In an issue between a person having a cleft palate and _anyone_, the disabled person is almost certainly at a major disadvantage.

 A corollary of “I don’t care if it [h-words] the Governor”: I take it that the fact that the h-word was chosen over the n-word means that the general public considers the pervasively stigmatized birth defect to be a worse identity than the nation’s most targeted race. Other factors:

  1. There are virtually no governmental or social institutions for adult people having a cleft.
  2. Absence of legal prior art: “There's case law out there regarding people commenting and gesturing against race and religion. But ... there's nothing out there regarding disabilities.”
  3. Either actually, or publicly regarded as, not in a protected class. Few or no cases at law concerning our civil rights.
  4. Roughly one in seven hundred. Not enough to have any influence on politics.
  5. Related absence of community. If I am typical, many clefted people don’t know anyone like them. And the mainstream people they know may be less than reliable friends.
  6. Little or no social or legal cost to slighting us, abusing us, or having an attitude of disrespect toward us.
  7. Some, perhaps most, of us have families that simply will not talk about cleft palate. That, in itself, is probably a civil rights violation. Such families have a significant tendency to turn a blind eye when bigoted people get on our case. Families should be part of the solution. Often they are instead part of the problem.

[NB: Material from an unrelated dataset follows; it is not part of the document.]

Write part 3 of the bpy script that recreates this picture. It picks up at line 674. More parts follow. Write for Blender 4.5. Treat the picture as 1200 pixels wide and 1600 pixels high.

  8. People having a cleft are often blamed and scapegoated. Sometimes they even considered guilty for the way they were born.
  9. If a person of color targets a clefted person of a different race, the person being targeted may be accused of racism if they defend themselves.
  10. An example of some of these things: I was in a state office having my drivers license picture taken. The state employee said, “Cheese, whiskey, [h-word].” I know a person of color my age. If the state representative had done the same thing, substituting the [n-word], he could have gone home and talked to a bunch of people who were in the same boat. The situation of us clefted ones is utterly different - anyone we might mention it to would probably get a pained expression, as if we’d violated a social rule.
Summary: In an issue between a person having a cleft palate and anyone, the disabled person is almost certainly at a major disadvantage.